From the startup of California Audio Labs to the advent of Theta and the latest iteration of the Casablanca, every tool Sinclair has envisioned and helped to refine has been aimed at fixing one thing: digital sound. Now 50, Sinclair recalls the halcyon days of 2-channel and tubes, when the holy grail was hi-fi that really sounded like music, and when it seemed so close-back when he operated his own audio salons, before the chilling dawn of the compact disc.

“Like a lot of other people in this business, I came into audio from the music side,” says Sinclair. “I was a musician, a drummer. I played in rock bands and jazz groups, with anybody who needed a drummer. I was always the artist, the dreamer. When I was a kid, I was into science fiction and music. Electricity and electronics were a mystery. Music wasn't. Music was the overriding, driving force. But electronics was the door into the future, and, I thought, an obvious pathway into more things to do with music.”

When it came time for college, at the University of California at Los Angeles, Sinclair decided on the dual pursuits of business and interior design. But he also kept hearing the dual drumbeats of music and audio. He went to work in a hi-fi shop, played gigs at night, and studied. It was the same consuming regimen that still keeps him working “70 hours a week.” By the time he was 25, he had opened his own high-end audio store, called Absolute Audio an attitude on a marquee and the proclamation of a life's quest.

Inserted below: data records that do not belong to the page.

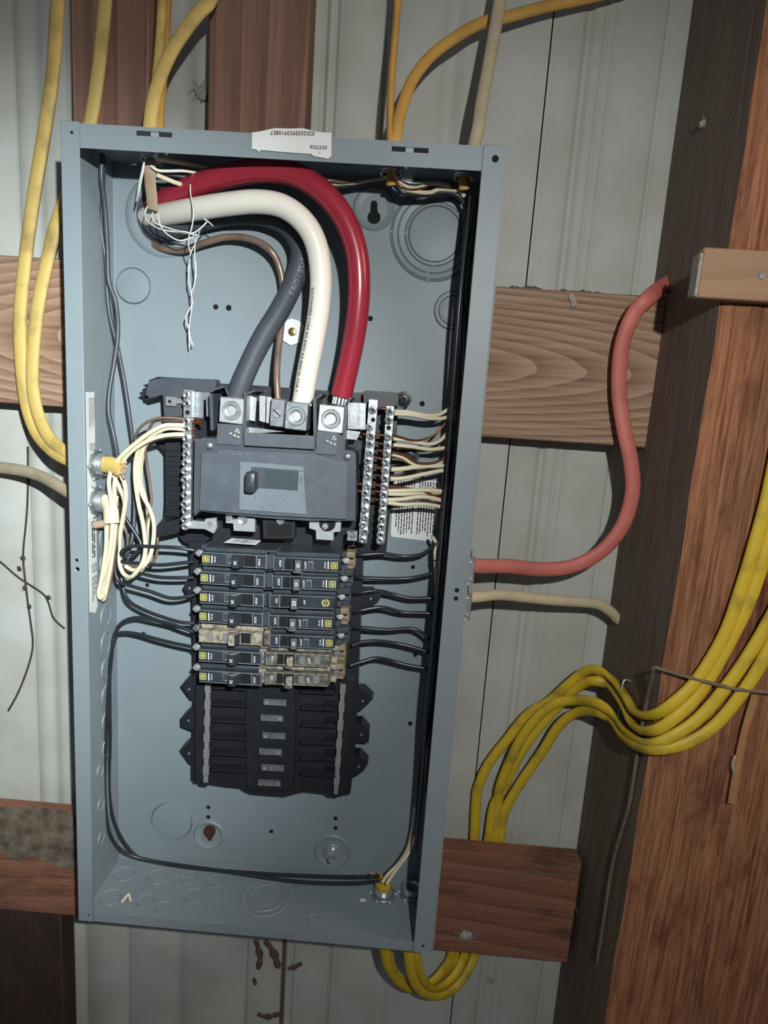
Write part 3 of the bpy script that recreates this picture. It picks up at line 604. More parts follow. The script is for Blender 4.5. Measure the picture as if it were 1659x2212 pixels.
# ================================================================== TERMINAL BARS
def term_bar(name, top, bot, wpx, screws, C_, y, label, rpx, hollow=(), seed=1):
    a = P(*C_(*top), y); b = P(*C_(*bot), y); root = empty(name, b + Vector((0, .006, 0)), label, 'terminal bar'); k = mpp(a)
    mb = MB(); d = (b - a).normalized(); u = Vector((0, -1, 0)).cross(d) * (wpx * k / 2); L_ = (b - a).length
    nseg = 17
    for i in range(nseg):
        p0 = a + d * (L_ * i / nseg + .0003); p1 = a + d * (L_ * (i + 1) / nseg - .0003)
        fr_ = [p0 - u, p1 - u, p1 + u, p0 + u]; mb.prism(fr_, [v + Vector((0, .009, 0)) for v in fr_])
    mb.prism([a - u * .9, b - u * .9, b + u * .9, a + u * .9], [v + Vector((0, .008, 0)) for v in (a - u * .9, b - u * .9, b + u * .9, a + u * .9)])
    mb.v = [v + Vector((0, .0004, 0)) if i >= len(mb.v) - 8 else v for i, v in enumerate(mb.v)]
    obj('bar', mb, 'steel', root)
    rs = random.Random(seed); rr = rpx * k
    for i, s_ in enumerate(screws):
        c = P(*C_(*s_), y)
        if i in hollow:
            obj('screw_hole', MB().cyl(c + Vector((0, -.0002, 0)), c, rr * .55, 12), 'hole', root); continue
        hgt = rs.choice((.0015, .003, .0045)); an = rs.uniform(0, 3.1)
        sc = obj('terminal_screw', MB().lathe([(rr * .25, hgt - .0005), (rr * .6, hgt + .0004), (rr * .92, hgt), (rr, hgt * .6), (rr * .85, 0)], c, (0, -1, 0), 14), 'steel', root)
        R_ = Matrix.Rotation(an, 3, 'Y'); q = c + Vector((0, -hgt - .0002, 0)); mb = MB().box(q + Vector((-rr * .8, -.0003, -.0005)), q + Vector((rr * .8, .0003, .0005)), rot=R_)
        if rs.random() < .6: mb.box(q + Vector((-.0005, -.0003, -rr * .6)), q + Vector((.0005, .0003, rr * .6)), rot=R_)
        obj('screw_slot', mb, 'ink', sc)
    return root
term_bar('terminal_bar', (438, 258), (428, 1502), 18, [(430, 305), (432, 380), (435, 460), (432, 540), (430, 610), (430, 690), (428, 760), (426, 835), (425, 910), (424, 980), (424, 1055), (423, 1125), (422, 1195), (422, 1275), (422, 1335), (422, 1410), (425, 1475)], C1, .034,
         'silver terminal bar of screws left of the main breaker', 9.2, (2,), 1)
term_bar('terminal_bar', (768, 200), (660, 1625), 19, [(760, 305), (765, 400), (727, 475), (745, 560), (730, 640), (735, 735), (710, 805), (720, 880), (710, 960), (712, 1060), (685, 1130), (700, 1200), (687, 1285), (690, 1370), (662, 1440), (685, 1510), (665, 1590)], CR, .036,
         'silver terminal bar of staggered screws next to the main breaker on its right', 9.0, (1,), 2)
term_bar('terminal_bar', (936, 265), (840, 1625), 16.5, [(930, 320), (922, 400), (920, 480), (915, 565), (908, 655), (900, 735), (892, 820), (886, 905), (882, 980), (878, 1065), (870, 1145), (868, 1225), (858, 1305), (850, 1385), (845, 1465), (840, 1545), (835, 1597)], CR, .032,
         'outer right terminal bar, crusty with screws, where the cream wires end', 9.4, (2,), 3)

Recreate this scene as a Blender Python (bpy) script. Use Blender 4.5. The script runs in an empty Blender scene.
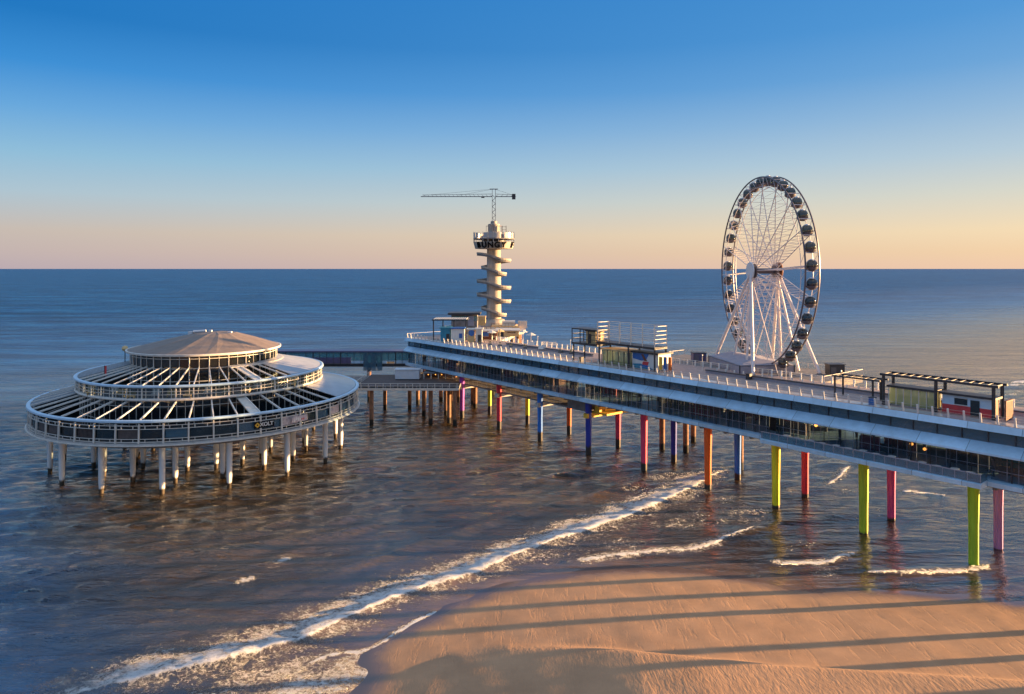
import bpy, math, random
import numpy as np
from math import sin, cos, pi, radians as R, sqrt, atan2
from mathutils import Vector, Matrix
random.seed(7); np.random.seed(7)
sc = bpy.context.scene
COL = sc.collection
F = 720.0; HC = 40.0; HY = 268.5

# ------------------------------------------------------------------ camera
cam = bpy.data.cameras.new('camera'); co = bpy.data.objects.new('camera', cam); COL.objects.link(co)
co.location = (0, 0, HC); co.rotation_euler = (pi/2, 0, 0)
cam.sensor_width = 36; cam.sensor_fit = 'HORIZONTAL'; cam.lens = F/1024*36
cam.shift_y = -(347-HY)/1024
cam.clip_start = .5; cam.clip_end = 200000
sc.camera = co

def at(x, y, Y):                     # point at depth Y seen at a photo position
    return Vector(((x-512)*Y/F, Y, HC-(y-HY)*Y/F))
def gnd(x, y, z=0):                  # point of the level z
    Y = F*(HC-z)/(y-HY); return ((x-512)*Y/F, Y)
# pier frame: s runs along the pier out to sea, t across it
DX, DY, NX, NY = -.622, .783, .783, .622
def P(s, t, z): return Vector((DX*s+NX*t, DY*s+NY*t, z))

# ------------------------------------------------------------------ materials
def nt(name):
    m = bpy.data.materials.new(name); m.use_nodes = True
    n = m.node_tree.nodes; l = m.node_tree.links
    return m, n, l, n['Principled BSDF']
def paint(name, col, rough=.5, metal=0, var=.18, scale=.6, bump=.0, streak=False, spec=.5, algae=None, algz=1.6):
    m, n, l, b = nt(name)
    b.inputs['Roughness'].default_value = rough; b.inputs['Metallic'].default_value = metal
    b.inputs['Specular IOR Level'].default_value = spec
    g = n.new('ShaderNodeNewGeometry')
    mp = n.new('ShaderNodeMapping'); l.new(g.outputs['Position'], mp.inputs['Vector'])
    mp.inputs['Scale'].default_value = (scale*2, scale*2, scale*(.25 if streak else 2))
    no = n.new('ShaderNodeTexNoise'); no.inputs['Detail'].default_value = 6; no.inputs['Roughness'].default_value = .65
    no.inputs['Scale'].default_value = 1
    l.new(mp.outputs[0], no.inputs['Vector'])
    r = n.new('ShaderNodeValToRGB'); l.new(no.outputs['Fac'], r.inputs['Fac'])
    r.color_ramp.elements[0].position = .3; r.color_ramp.elements[1].position = .7
    r.color_ramp.elements[0].color = tuple(c*(1-var) for c in col)+(1,)
    r.color_ramp.elements[1].color = tuple(min(1, c*(1+var)) for c in col)+(1,)
    out = r.outputs['Color']
    if algae:
        sx = n.new('ShaderNodeSeparateXYZ'); l.new(g.outputs['Position'], sx.inputs[0])
        n2 = n.new('ShaderNodeTexNoise'); n2.inputs['Scale'].default_value = 1.6; n2.inputs['Detail'].default_value = 5
        l.new(g.outputs['Position'], n2.inputs['Vector'])
        ad = n.new('ShaderNodeMath'); ad.operation = 'MULTIPLY_ADD'; l.new(n2.outputs['Fac'], ad.inputs[0]); ad.inputs[1].default_value = 1.1
        l.new(sx.outputs['Z'], ad.inputs[2])
        mr = n.new('ShaderNodeMapRange'); l.new(ad.outputs[0], mr.inputs['Value'])
        mr.inputs['From Min'].default_value = algz+.4; mr.inputs['From Max'].default_value = algz+.75
        mx = n.new('ShaderNodeMixRGB'); l.new(mr.outputs[0], mx.inputs['Fac'])
        mx.inputs['Color1'].default_value = algae+(1,); l.new(out, mx.inputs['Color2']); out = mx.outputs[0]
    l.new(out, b.inputs['Base Color'])
    if bump:
        bp = n.new('ShaderNodeBump'); bp.inputs['Strength'].default_value = bump; bp.inputs['Distance'].default_value = .05
        l.new(no.outputs['Fac'], bp.inputs['Height']); l.new(bp.outputs[0], b.inputs['Normal'])
    return m
def glass(name, tint, trans=.35, rough=.06, var=True):
    m, n, l, b = nt(name)
    b.inputs['Base Color'].default_value = tint+(1,); b.inputs['Roughness'].default_value = rough
    b.inputs['Specular IOR Level'].default_value = .9
    if var:
        g = n.new('ShaderNodeNewGeometry'); no = n.new('ShaderNodeTexNoise'); no.inputs['Scale'].default_value = .35
        l.new(g.outputs['Position'], no.inputs['Vector'])
        bp = n.new('ShaderNodeBump'); bp.inputs['Strength'].default_value = .06; bp.inputs['Distance'].default_value = .4
        l.new(no.outputs['Fac'], bp.inputs['Height']); l.new(bp.outputs[0], b.inputs['Normal'])
    t = n.new('ShaderNodeBsdfTransparent'); t.inputs[0].default_value = (.75, .85, .9, 1)
    mx = n.new('ShaderNodeMixShader'); mx.inputs[0].default_value = trans
    l.new(b.outputs[0], mx.inputs[1]); l.new(t.outputs[0], mx.inputs[2])
    l.new(mx.outputs[0], n['Material Output'].inputs['Surface'])
    return m
def lampmat(name, col, st):
    m, n, l, b = nt(name)
    b.inputs['Base Color'].default_value = col+(1,); b.inputs['Emission Color'].default_value = col+(1,)
    b.inputs['Emission Strength'].default_value = st
    return m
M = dict(
    fascia=paint('fascia_metal', (.42, .58, .72), .38, 0, .08, .3, streak=True),  # light grey metal with the blue skylight put into its base colour
    white=paint('white_paint', (.66, .65, .62), .42, 0, .12, .5, streak=True),
    cream=paint('cream_steel', (.62, .58, .52), .45, 0, .15, .5),
    rafter=paint('rafter_paint', (.66, .64, .60), .5, 0, .1, .8),
    concrete=paint('concrete', (.42, .40, .38), .8, 0, .22, .4, bump=.3, streak=True),
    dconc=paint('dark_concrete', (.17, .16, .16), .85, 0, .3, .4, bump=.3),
    tower=paint('tower_concrete', (.36, .325, .28), .8, 0, .3, .35, bump=.2, streak=True),
    roofb=paint('copper_roof', (.21, .16, .125), .55, .1, .2, .25, bump=.15),
    roofg=paint('grey_roof', (.36, .36, .37), .28, 0, .14, .25, bump=.08),
    roofnet=paint('mottled_roof', (.16, .18, .20), .6, 0, .75, 1.3, bump=.3),
    plank=paint('deck_planks', (.37, .28, .25), .8, 0, .18, .9, bump=.3),
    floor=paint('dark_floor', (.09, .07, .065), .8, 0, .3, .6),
    dark=paint('dark_steel', (.035, .037, .045), .5, .2, .3, 1),
    brown=paint('rust_wall', (.16, .06, .035), .7, 0, .35, .8),
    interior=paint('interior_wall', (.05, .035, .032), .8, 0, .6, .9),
    pink=paint('wheel_steel', (.66, .60, .60), .4, .1, .08, .6),
    rim=paint('rim_steel', (.11, .10, .125), .4, .3, .12, .6),
    hubw=paint('hub_white', (.62, .64, .68), .4, 0, .05, .6),
    red=paint('red_paint', (.55, .045, .05), .5, 0, .12, .8),
    blue=paint('blue_paint', (.02, .12, .38), .45, 0, .15, .8),
    teal=paint('teal_panel', (.02, .22, .34), .45, 0, .2, .8),
    yellow=paint('yellow_paint', (.75, .42, .04), .5, 0, .12, .8),
    orange=paint('orange_paint', (.75, .16, .02), .5, 0, .15, .8),
    goldw=paint('ochre_wall', (.60, .42, .20), .7, 0, .2, .7),
    purple=paint('purple_panel', (.10, .085, .17), .4, 0, .2, .6),
    canvas=paint('grey_canvas', (.30, .29, .34), .85, 0, .12, .5),
    dglass=glass('dark_glass', (.012, .016, .02), .25),
    cabin=glass('cabin_glass', (.01, .011, .014), .22, .05, False),
    skyglass=glass('sky_tint_glass', (.07, .16, .23), .4, .12),  # tint holds the blue reflection of the sky as plain colour
    tealglass=glass('teal_glass', (.12, .34, .38), .5),
    amber=glass('amber_glass', (.42, .42, .18), .4),
    clear=glass('clear_glass', (.06, .09, .11), .78),
    lamp=lampmat('orange_lamp', (1, .30, .05), .9),
    shadewhite=paint('shaded_white_paint', (.42, .57, .70), .5, 0, .08, .8),  # white wall with its bluish shade mixed into the colour
    black=paint('black_letter', (.005, .005, .006), .8, 0, .1, 1, spec=.1),
    signp=paint('sign_pale', (.50, .42, .42), .6, 0, .3, 1.5),
    rustpile=paint('rust_pile', (.24, .13, .08), .85, 0, .35, .5, bump=.4, algae=(.02, .018, .015), algz=1.4),
    greypile=paint('white_pile', (.72, .71, .70), .6, 0, .1, .5, bump=.2, streak=True, algae=(.05, .035, .02), algz=1.0),
)
PC = {'lime': (.36, .55, .02), 'lilac': (.45, .20, .48), 'yellow-green': (.48, .55, .02), 'magenta': (.55, .05, .25),
      'yellow': (.80, .62, .01), 'red': (.62, .025, .06), 'orange': (.85, .11, .005), 'blue': (.02, .16, .55),
      'pink': (.68, .04, .11), 'navy': (.01, .03, .30), 'purple': (.30, .04, .40)}
def pilmat(c, az): return paint(c+'_pile_paint', PC[c], .6, 0, .28, .6, bump=.15, streak=True, algae=(.03, .022, .018), algz=az)

def seamed(name, col, pitch):
    m = paint(name, col, .38, 0, .14, .3, streak=True); n = m.node_tree.nodes; l = m.node_tree.links; b = n['Principled BSDF']
    src = b.inputs['Base Color'].links[0].from_socket; g = n.new('ShaderNodeNewGeometry')
    d = n.new('ShaderNodeVectorMath'); d.operation = 'DOT_PRODUCT'; l.new(g.outputs['Position'], d.inputs[0]); d.inputs[1].default_value = (DX/pitch, DY/pitch, 0)
    f = n.new('ShaderNodeMath'); f.operation = 'FRACT'; l.new(d.outputs['Value'], f.inputs[0])
    c = n.new('ShaderNodeMath'); c.operation = 'LESS_THAN'; l.new(f.outputs[0], c.inputs[0]); c.inputs[1].default_value = .07/pitch
    fl = n.new('ShaderNodeMath'); fl.operation = 'FLOOR'; l.new(d.outputs['Value'], fl.inputs[0])
    w1 = n.new('ShaderNodeTexWhiteNoise'); w1.noise_dimensions = '1D'; l.new(fl.outputs[0], w1.inputs['W'])
    mr = n.new('ShaderNodeMapRange'); l.new(w1.outputs['Value'], mr.inputs['Value']); mr.inputs['To Min'].default_value = .82; mr.inputs['To Max'].default_value = 1.1
    v = n.new('ShaderNodeVectorMath'); v.operation = 'SCALE'; l.new(src, v.inputs[0]); l.new(mr.outputs[0], v.inputs['Scale'])
    x = n.new('ShaderNodeMixRGB'); l.new(c.outputs[0], x.inputs['Fac']); l.new(v.outputs[0], x.inputs['Color1']); x.inputs['Color2'].default_value = tuple(k*.35 for k in col)+(1,)
    l.new(x.outputs[0], b.inputs['Base Color']); return m
M['band'] = seamed('band_metal', (.42, .63, .80), 6.2)  # same grey metal, skylight blue painted in
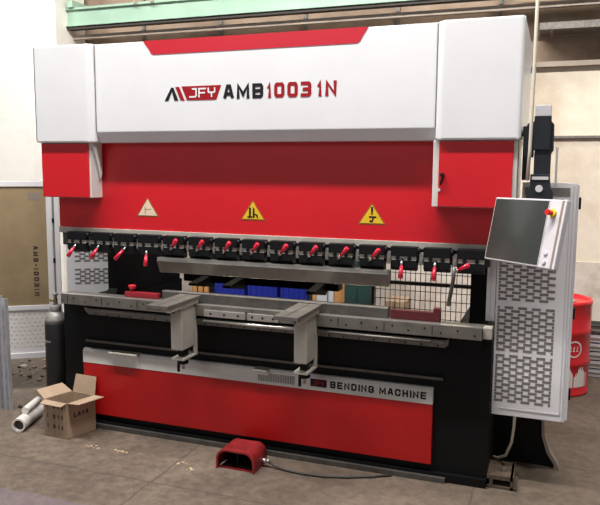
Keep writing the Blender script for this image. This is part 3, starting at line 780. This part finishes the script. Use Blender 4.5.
# ------------------------------------------------------------------ stack of roof sheets at the right edge
src = None; labs = ['lowest of the stacked grey metal channels beyond the red drum','second lowest grey metal channel of the stack beyond the drum','middle grey metal channel of the stack beyond the red drum','fourth grey metal channel up in the stack beyond the drum','fifth grey metal channel up in the stack beyond the drum','topmost dark metal channel of the stack beyond the red drum']
for i in range(6):
    z = .085*i
    b = MB(); k = 'sheet_white' if i < 5 else 'dark_steel'
    b.box((3.72,2.82,z), (6.2,2.828,z+.084), k); b.box((3.72,2.82,z), (6.2,3.05,z+.006), k); b.box((3.72,2.82,z+.078), (6.2,2.86,z+.084), k); b.box((3.72,2.816,z+.03), (6.2,2.822,z+.05), 'slot_dark'); b.box((3.72,3.04,z), (6.2,3.05,z+.084), k)
    tag(recentre(b.build('metal_channel')), labs[i], 'metal channel', 'stacked metal channels by the right wall')
    if True:
        pass
# ------------------------------------------------------------------ storage behind the machine
T = thing('storage_rack', (.6,2.6,0), 'dark storage rack standing behind the machine, seen through its opening', 'rack')
for x in (-.55,1.12,1.50):
    for yy in (2.4, 2.95): MB().box((x,yy,0), (x+.05,yy+.05,1.9)).build('upright', 'rack_dark', T)
for z in (.42,1.14,1.5): MB().box((-.55,2.4,z), (1.55,3.0,z+.04), 'rack_dark').build('shelf', None, T)
MB().box((-.55,3.0,.1), (1.55,3.02,1.9), 'rack_dark').build('back_panel', None, T)
for i, (x0, x1, zt, lb) in enumerate(((.0,.36,.86,'blue plastic crate beside the orange boards'),(.40,.74,.88,'blue plastic crate in the middle of the rack shelf'),(.78,1.08,.85,'blue plastic crate next to the rack upright'))):
    b = MB(); b.box((x0,2.45,.46), (x1,2.9,zt), 'blue_crate', bev=.01); b.box((x0-.01,2.44,zt), (x1+.01,2.91,zt+.02), 'blue_crate')
    for q in range(5): b.box((x0+.02+q*(x1-x0)/5,2.44,.48), (x0+.035+q*(x1-x0)/5,2.45,zt-.01), 'blue_crate')
    tag(recentre(b.build('plastic_crate')), lb+', behind the machine', 'crate', 'blue crates on the rack behind the machine')
for i, (x0, x1, k, lb) in enumerate(((-.22,-.17,'wood_orange','leftmost orange board leaning on the rack behind the machine'),(-.15,-.10,'wood_orange','orange board between its neighbours left of the blue crates'),(-.08,-.03,'wood_orange','orange board right beside the blue crates behind the machine'),
        (1.175,1.215,'wood_orange','narrow orange board left of the white panel behind the machine'),(1.22,1.33,'sheet_white','white panel between orange boards behind the machine'),(1.345,1.40,'sheet_white','narrow white panel beside the wide orange board'),(1.41,1.52,'wood_orange','wide orange board right of the white panels behind the machine'))):
    tag(recentre(MB().box((x0,2.36,.0), (x1,2.385,.96), k, bev=.003).build('board')), lb, 'board', 'boards leaning on the rack behind the machine')
b = MB(); b.box((1.56,2.2,0), (1.83,2.38,1.25), 'rack_green', bev=.01); 
T = thing('steel_locker', (1.74,2.29,0), 'dark green steel locker behind the machine beside the mesh guard', 'locker'); b.build('body', None, T)
for x in (1.565,1.70): MB().box((x,2.19,.05), (x+.125,2.2,1.22), 'rack_green', bev=.003).build('door', None, T)
T = thing('cardboard_carton', (2.03,2.6,0), 'brown carton on a pallet seen through the rear mesh guard', 'box')
MB().box((1.90,2.5,.36), (2.11,2.8,.665), 'cardboard', bev=.003).build('body', None, T)
MB().box((1.98,2.498,.37), (2.02,2.5,.664), 'cardboard_in').build('tape', None, T)
b = MB()
for x in (1.89,2.0,2.08): b.box((x,2.48,0), (x+.06,2.82,.10), 'wood_orange')
b.box((1.87,2.48,.10), (2.16,2.82,.13), 'wood_orange'); b.box((1.88,2.5,.13), (2.14,2.8,.36), 'wood_orange')
tag(recentre(b.build('wooden_crate')), 'wooden crate on skids carrying the brown carton behind the mesh', 'crate')

# ------------------------------------------------------------------ lights
def area(name, loc, target, size, power, col, sy=None):
    l = bpy.data.lights.new(name, 'AREA'); l.energy = power; l.size = size; l.color = col
    if sy: l.shape = 'RECTANGLE'; l.size_y = sy
    o = bpy.data.objects.new(name, l); C.objects.link(o); o.location = loc
    o.rotation_euler = (Vector(target)-Vector(loc)).to_track_quat('-Z', 'Y').to_euler(); return o
area('bay_lamp', (1.6,-1.75,7.2), (1.6,0,1.5), 7.0, 990, (1,.97,.94), .22)
area('back_wall_fill', (4.8,1.4,6.6), (3.6,3.3,1.8), .8, 170, (1,.94,.85))  # unseen fill added to light the back wall
area('pillar_fill', (-3.6,-.2,6.8), (-2.6,2.75,2.2), .8, 150, (1,.98,.95))  # unseen fill added to brighten the pillar and left guard
area('front_fill', (-1.0,-7.5,5.2), (1.2,0,2.6), 5, 80, (.93,.96,1), 2.2)  # unseen soft fill added high behind the camera
w = bpy.data.worlds.new('hall'); sc.world = w; w.use_nodes = True
w.node_tree.nodes['Background'].inputs[0].default_value = (.85,.82,.78,1)
w.node_tree.nodes['Background'].inputs[1].default_value = .26

# ------------------------------------------------------------------ camera
cx, cy, cz, yaw, pitch, roll, f = 3.476525, -4.295339, 1.987537, 0.351749, 0.120483, 0.007384, 0.694164
cp, sp_ = math.cos(pitch), math.sin(pitch)
F = Vector((-math.sin(yaw)*cp, math.cos(yaw)*cp, -sp_)); Rr = Vector((math.cos(yaw), math.sin(yaw), 0)); U = Rr.cross(F)
R2 = Rr*math.cos(roll) + U*math.sin(roll); U2 = -Rr*math.sin(roll) + U*math.cos(roll)
cam = bpy.data.cameras.new('camera'); co = bpy.data.objects.new('camera', cam); C.objects.link(co)
m = Matrix(((R2.x,U2.x,-F.x,cx),(R2.y,U2.y,-F.y,cy),(R2.z,U2.z,-F.z,cz),(0,0,0,1)))
co.matrix_world = m
cam.sensor_fit = 'HORIZONTAL'; cam.sensor_width = 36; cam.lens = f*1000*36/600; cam.clip_end = 60
sc.camera = co
vs = sc.view_settings; vs.view_transform = 'Standard'; vs.look = 'None'; vs.gamma = 1; vs.use_curve_mapping = False; vs.exposure = 0.0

“There weren't all that many high-end stores in those days,” Sinclair says. “Maybe 10 in the whole country. But I just wanted to get something done. By the '70s, the influx of Japanese brands--the first waves of transistor products, which delivered the sizzle without the steak-had begun to dominate the American market. It was hard to find good sound.” Day and night and weekends, Sinclair and his fellow fanatics tweaked and worried components to summon the finest
possible performance. He added a second store. Then, in 1984, the balloon burst: Sony and Philips unveiled the compact disc, the vinyl LP went into the tank, and Perfect Sound Forever plunged Sinclair into a state of mind to match his perception of the coming audio age: dark.